Ecuador or Another Country Should Grant Asylum to Snowden, CEPR Co-Director Says


June 23, 2013

Contact: Karen Conner, (202) 293-5380 x117Mail_Outline

June 23, 2013

U.S. Government Pursuit of Snowden for Espionage Charges is “Political Persecution”

For Immediate Release: June 23, 2013
Contact: Dan Beeton, 202-239-1460

Washington, D.C.– Ecuador should grant National Security Agency (NSA) whistle-blower Edward Snowden’s asylum request since it is a case “not of espionage, but of whistle-blowing,” Center for Economic and Policy Research Co-Director Mark Weisbrot said today. Weisbrot added that Snowden’s actions had revealed important information regarding illegal activities by the U.S. government that violate the rights of people around the world, and that as long as he is free, he will be able to reveal more government wrongdoing.

“It is important that everyone who believes in freedom to defend Ecuador from Washington’s threats, which are very likely if the Ecuadorean government grants asylum to Snowden,” Weisbrot said. “Other governments around the world – whose citizens’ rights have been violated by NSA surveillance overreach – should stand behind Ecuador if it chooses to grant Snowden asylum, as should NGO’s.”

The Ecuadorean government revealed earlier today that Snowden had filed an asylum request. The Ecuadorean government granted asylum to Wikileaks founder Julian Assange last year. (Assange has lived in Ecuador’s embassy in London since.)

Weisbrot noted that there is no evidence to support a charge of espionage.  Snowden released information of U.S. government wrongdoing to the press, not to any foreign government; and this information was vetted to make sure that it did not harm any security interests.
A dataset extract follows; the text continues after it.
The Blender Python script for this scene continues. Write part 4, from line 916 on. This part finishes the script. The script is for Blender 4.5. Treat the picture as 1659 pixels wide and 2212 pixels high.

Snowden did not collaborate with any foreign government in the release of the information.  

“To charge Snowden with espionage is a severe form of political persecution,” Weisbrot said.

“There is good reason for other Latin American countries especially to express solidarity with Ecuador,” Weisbrot added, “since so many of them have been subject to U.S. government interference and hostility merely for pursuing alternative paths of economic development, governance and diplomacy than those desired by Washington.”

Weisbrot noted that the Obama administration’s pursuit of Snowden is part of a “war on whistle-blowers” that has seen seven people charged under the 1917 Espionage Act, the imprisonment for three years under harsh conditions of suspected “Collateral Murder,” “Iraq War Logs” and “Cablegate” leaker Bradley Manning, and the convening of a grand jury to investigate possible espionage charges against Wikileaks.

“The Obama administration has charged more than twice as many whistle-blowers under the Espionage Act than all previous presidents combined,” Weisbrot noted. “This demonstrates – as do many of the details of these cases themselves – that the administration is applying the law arbitrarily in order to silence people who are exposing what are sometimes criminal and dangerous abuses. Ecuador would be right to see such actions as political persecution and therefore approve this request for asylum.”

“If Ecuador or another country defends freedom by granting asylum to Snowden, Snowden could have the opportunity to reveal further vital information regarding U.S. government wrongdoing that would benefit Americans and others,” Weisbrot said. “That is another reason why the Obama administration might want to get him as quickly as they can.”

Weisbrot is the author of several research papers on the Ecuadorean economy and wrote op-eds on Assange’s asylum case in The Guardian, Aljazeera English and Folha de Sao Paulo (Brazil’s largest circulation newspaper).